• _Work to be completed_
From the first line of the listing below to the line with "build_right()", print each line exactly, and nothing more. Leave out the pictures.

• _Working data_
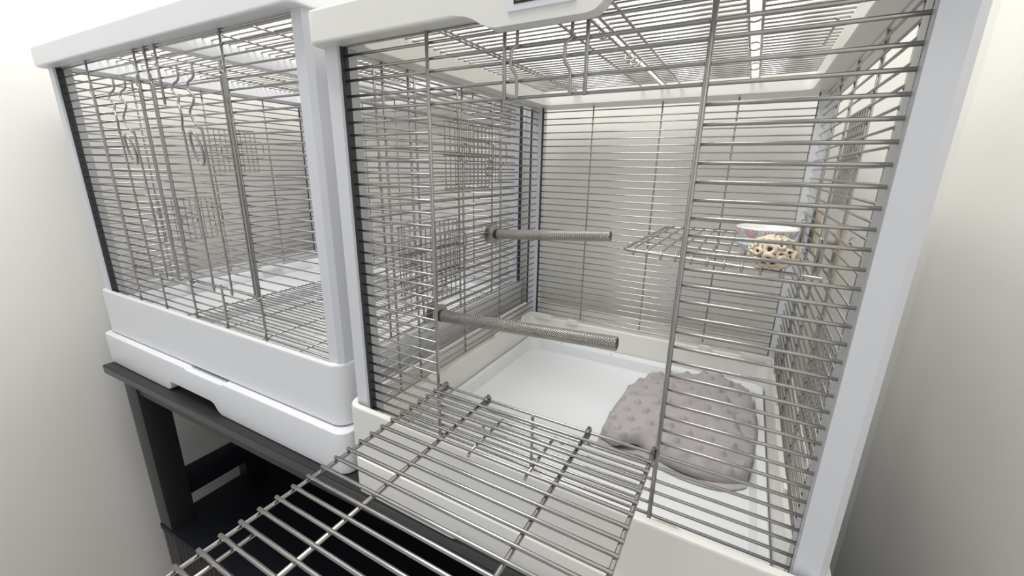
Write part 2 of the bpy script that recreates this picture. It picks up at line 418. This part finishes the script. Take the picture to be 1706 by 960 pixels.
    # back panel
    bp = panel_mesh('back_panel', [(.003, D, -.012), (x1 - .003, D, -.012), (x1 - .003, D, .512), (.003, D, .512)], root)
    for z in ZK: rod('bar', (.0, D, z), (x1, D, z), .00135, STEEL, bp)
    for xx in (.1285, .2815, .4265): rod('upright', (xx, D + .003, -.014), (xx, D + .003, .512), .0018, STEEL, bp)
    # side panels
    lp = side_panel(root, -.009, (.082, .135, .276, .418), D, ZK, -.012, .510, 1)
    rp = side_panel(root, .569, (.085, .205, .345, .47), D, ZK, -.012, .510, -1)
    feeding_door(lp, -.013, .225, .372, .330, .446, .292, .395)
    feeding_door(lp, -.013, .105, .262, .125, .250, .205, .155)
    feeding_door(rp, .574, .215, .330, .330, .440, .270, .385, 1)
    feeding_door(rp, .574, .105, .235, .075, .190, .170, .130, 1)
    # roof wires in three panels
    zr = .5405
    rf = panel_mesh('roof_panel', [(.014, .014, zr), (x1 - .014, .014, zr), (x1 - .014, D - .014, zr), (.014, D - .014, zr)], root)
    ys = [.024 + i * .0157 for i in range(35)]
    for a, b in ((.012, .2785), (.2895, .4415), (.4560, .548)):
        for y in ys: rod('bar', (a, y, zr), (b, y, zr), .00145, STEEL, rf)
    for xx in (.088, .097, .2395, .2785, .2895, .3165, .4415, .4560):
        rod('upright', (xx, .014, zr - .003), (xx, D - .014, zr - .003), .0017, STEEL, rf)
    rod('upright', (.531, .25, zr - .003), (.531, .37, zr - .003), .0016, STEEL, rf)
    for y in (.30, .335, .17): 
        tube('roof_clip', [(.283 + .007 * math.cos(a), y + .003 * math.sin(a), zr - .008 + .007 * math.sin(a)) for a in [6.283 * i / 16 for i in range(16)]], .0012, STEEL, rf, closed=True)
    for y in (.33, .46, .20):
        tube('roof_clip', [(.4485 + .008 * math.cos(a), y + .004 * math.sin(a), zr - .004 + .006 * math.sin(a)) for a in [6.283 * i / 16 for i in range(16)]], .0012, STEEL, rf, closed=True)
build_right()

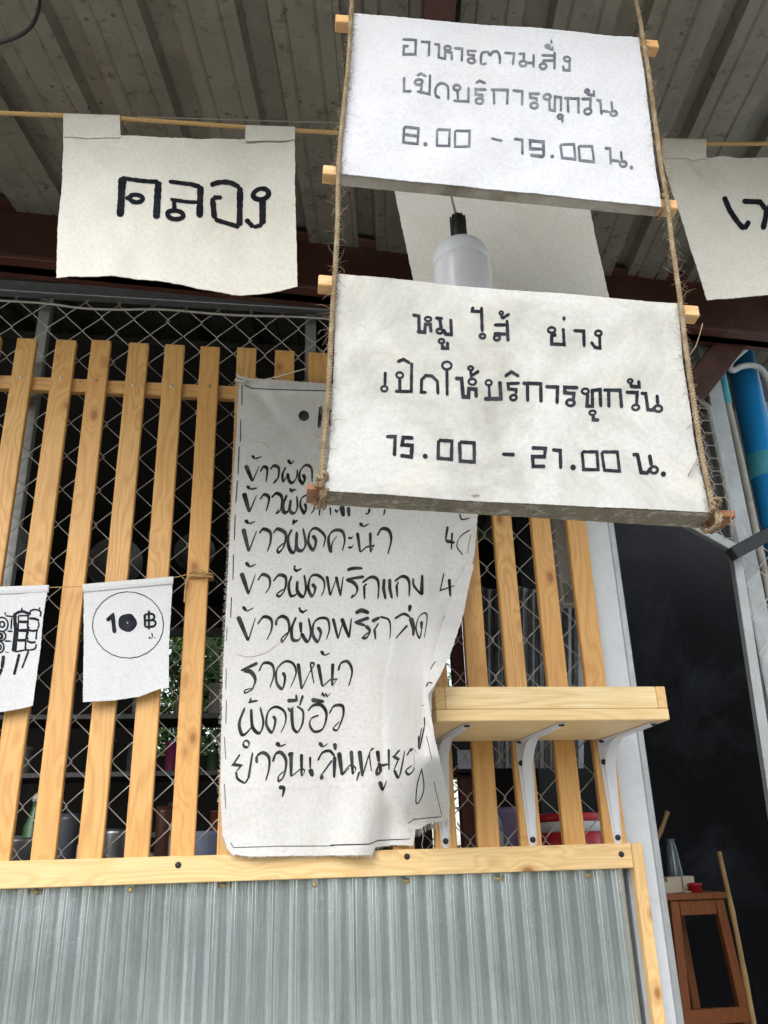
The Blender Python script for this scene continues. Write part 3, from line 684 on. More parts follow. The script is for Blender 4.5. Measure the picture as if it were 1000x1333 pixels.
def wrap1(parent, x, y, seed):      # a thin turn of string lashing the rope to a bar
    c = SP(x, y)-SV*BT/2-SN*(BD/2); P = []
    for k in range(31):
        a = k/30*2*math.pi*1.5; m_ = (abs(math.cos(a))**4+abs(math.sin(a))**4)**(-1/4)
        P.append(c+SN*math.cos(a)*m_*(BD/2+.0075)+SV*math.sin(a)*m_*(BT/2+.003)+SH*(k/30-.5)*.006)
    rope('knot', P, .0016, JUTE, parent, pitch=.007); fuzz(P, .002, 30, .008, JUTE, parent, seed+40)
knot(rt, 419, 629, 2, seed=1); knot(rt2, 928, 662, 2, seed=2)
wrap1(rt2, 835, 49, 5); wrap1(rt2, 863, 257, 6); wrap1(rt, 442, 215, 7)

for i, L in enumerate(([(893,470),(903,455),(908,440),(912,425)], [(905,600),(899,612),(893,622)], [(950,668),(948,680),(951,690),(956,684)])):
    part('string_end', MB().tube([SP(x, y, .006) for x, y in L], .0007, 4), JUTE, rt2)

# ------------------------------------------------------------------ banner line and its three banners
YB = -.62
ln = [at(x, y, YB+.0055) for x, y in ((-700,118),(-300,132),(0,147),(120,152),(240,160),(340,167),(440,173),(560,179),(700,184),(860,186),(1000,187),(1300,180),(1700,165))]
bl = thing('banner_line', 'orange brown jute line stretched under the roof carrying cloth banners', 'rope', ln[2])
lnp = [Vector(p) for p in catmull(ln, 8)]
rope('strand_bundle', lnp, .0042, JUTE2, bl, pitch=.014, step=.003); fuzz(lnp, .004, 260, .008, JUTE2, bl, 9)
tag(part('thin_wire', MB().tube([at(x, y, YB+.02) for x, y in ((180,152),(300,156),(440,160),(600,168),(860,182))], .0011, 5), plain('wire_grey', (.28,.27,.25), .5, bump=0)), 'thin grey wire running just above the banner line', 'wire')
BP = fplane(YB)
def banner(lab, top, bottom, left, right, f, tabs, nx=70, ny=50, blocks=None):
    s_ = wavy(BP, f); t = thing('banner', lab, 'banner', BP(*top[0]), 'cloth banners on the jute line')
    part('canvas', clothmesh(top, bottom, left, right, s_, nx, ny, .0014, fray=.9), CL_BAN, t)
    for a, b, c, d in tabs:      # corners TL TR BR BL of each hanging loop
        front = lambda x, y, off=0.0, A=a, D=d: BP(x, y, off+f(x, y)*max(0, min(1, (y-A[1]-6)/18))+.0022)
        rows = []; nn = 16
        for i in range(13):
            r_ = []
            for j in range(nn+1):
                tx = lerp(a[0], b[0], j/nn), lerp(a[1], b[1], j/nn); bx = lerp(d[0], c[0], j/nn), lerp(d[1], c[1], j/nn)
                k_ = i/12
                if k_ < .7: kk = 1-k_/.7; r_.append(front(lerp(tx[0], bx[0], kk), lerp(tx[1], bx[1], kk)))
                else:
                    an = (k_-.7)/.3*math.pi; q = front(*tx); r_.append(q+Vector((0, .0062*(1-math.cos(an)), .0055*math.sin(an)-(.02 if k_ == 1 else 0))))
            rows.append(r_)
        part('loop', MB().sheet(rows, [[q+Vector((0,.0010,-.0006)) for q in r_] for r_ in rows]), CL_BAN, t)
    if blocks: strokes('lettering', blocks, s_, INK_BAN, t, lift=.0008)
    return t
f1 = lambda x, y: .007*math.exp(-((x-(84+(y-168)*.9))/16)**2)*max(0,1-abs(y-215)/60)-.006*math.exp(-((x-(380-(y-170)*.8))/16)**2)*max(0,1-abs(y-215)/60)+.014*mnoise.noise(Vector((x*.008, y*.004, 1)))+.0035*mnoise.noise(Vector((x*.03, y*.02, 4)))+.004*math.sin((x-80)/300*math.pi*2)*max(0,(y-170)/200)
B1_ = '''145 220 4.5454 34|w38 55,300 70,62; w24 60,68 282,83; w36 280,80 268,310; w24 o 150 187 38 23; w22 85,187 112,188; w22 340,82 470,85 528,102; w33 528,95 522,292; w20 520,195 350,190; w24 372,195 375,250; w24 o 380 280 47 26;
w24 s 585,92 640,75 700,72 762,90; w31 762,85 758,325; w25 758,330 610,292; w28 610,290 598,165; w22 600,165 655,158; w26 o 885 137 46 34; w34 895,172 895,325; w24 895,325 840,335; w24 840,335 795,282'''
banner('white cloth banner with one Thai word in thick black strokes, left of the signs', [(82,168),(157,174),(200,179),(250,180),(319,177),(384,170)], [(74,363),(150,366),(240,374),(305,384),(350,382),(387,376)],
       [(82,168),(80,240),(75,300),(74,363)], [(384,170),(384,250),(386,320),(387,376)], f1, [((83,150),(156,152),(157,178),(82,176)), ((320,165),(384,167),(384,182),(319,182))], blocks=[B1_])
f2 = lambda x, y: .006*mnoise.noise(Vector((x*.01, y*.006, 31)))+.006*math.sin(x*.03+y*.004)*.5+.002*mnoise.noise(Vector((x*.03, y*.03, 33)))
banner('plain cloth banner behind the light bulb, its lettering hidden by the signs', [(497,196),(560,202),(620,206),(690,205),(752,204)], [(540,367),(600,376),(660,383),(737,380),(793,387)],
       [(497,196),(515,250),(528,310),(540,367)], [(752,204),(770,278),(783,340),(793,387)], f2, [((496,177),(566,181),(567,204),(498,200)), ((692,183),(750,185),(752,207),(690,207))])
def f3(x, y):
    return .008*mnoise.noise(Vector((x*.008, y*.004, 51)))+.003*mnoise.noise(Vector((x*.02, y*.02, 54)))-.016*math.exp(-((x-(905+(y-200)*.62))/11)**2)*max(0, min(1, (250-y)/30))*max(0, min(1,(y-198)/10))-.010*math.exp(-((x-(928+(y-205)*.75))/9)**2)*max(0, min(1, (245-y)/20))
B3_ = '''860 180 6.057 36|495,465 540,570 600,665 652,730; 652,728 693,660; 640,503 780,508 830,575 820,640 800,730; 825,600 885,500 925,520 960,725'''
banner('cloth banner at the right edge of the photo, cut off after its first letters', [(862,203),(921,200),(960,206),(1000,204),(1090,206),(1165,200)], [(920,391),(960,388),(1000,385),(1100,384),(1215,376)],
       [(862,203),(880,262),(900,325),(920,391)], [(1165,200),(1185,260),(1200,320),(1215,376)], f3, [((862,182),(919,183),(921,204),(862,206)), ((1105,180),(1163,179),(1165,205),(1103,208))], blocks=[B3_])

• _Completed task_
Write part 2 of the bpy script that recreates this picture. It picks up at line 418. This part finishes the script. Take the picture to be 1706 by 960 pixels.
    # back panel
    bp = panel_mesh('back_panel', [(.003, D, -.012), (x1 - .003, D, -.012), (x1 - .003, D, .512), (.003, D, .512)], root)
    for z in ZK: rod('bar', (.0, D, z), (x1, D, z), .00135, STEEL, bp)
    for xx in (.1285, .2815, .4265): rod('upright', (xx, D + .003, -.014), (xx, D + .003, .512), .0018, STEEL, bp)
    # side panels
    lp = side_panel(root, -.009, (.082, .135, .276, .418), D, ZK, -.012, .510, 1)
    rp = side_panel(root, .569, (.085, .205, .345, .47), D, ZK, -.012, .510, -1)
    feeding_door(lp, -.013, .225, .372, .330, .446, .292, .395)
    feeding_door(lp, -.013, .105, .262, .125, .250, .205, .155)
    feeding_door(rp, .574, .215, .330, .330, .440, .270, .385, 1)
    feeding_door(rp, .574, .105, .235, .075, .190, .170, .130, 1)
    # roof wires in three panels
    zr = .5405
    rf = panel_mesh('roof_panel', [(.014, .014, zr), (x1 - .014, .014, zr), (x1 - .014, D - .014, zr), (.014, D - .014, zr)], root)
    ys = [.024 + i * .0157 for i in range(35)]
    for a, b in ((.012, .2785), (.2895, .4415), (.4560, .548)):
        for y in ys: rod('bar', (a, y, zr), (b, y, zr), .00145, STEEL, rf)
    for xx in (.088, .097, .2395, .2785, .2895, .3165, .4415, .4560):
        rod('upright', (xx, .014, zr - .003), (xx, D - .014, zr - .003), .0017, STEEL, rf)
    rod('upright', (.531, .25, zr - .003), (.531, .37, zr - .003), .0016, STEEL, rf)
    for y in (.30, .335, .17): 
        tube('roof_clip', [(.283 + .007 * math.cos(a), y + .003 * math.sin(a), zr - .008 + .007 * math.sin(a)) for a in [6.283 * i / 16 for i in range(16)]], .0012, STEEL, rf, closed=True)
    for y in (.33, .46, .20):
        tube('roof_clip', [(.4485 + .008 * math.cos(a), y + .004 * math.sin(a), zr - .004 + .006 * math.sin(a)) for a in [6.283 * i / 16 for i in range(16)]], .0012, STEEL, rf, closed=True)
build_right()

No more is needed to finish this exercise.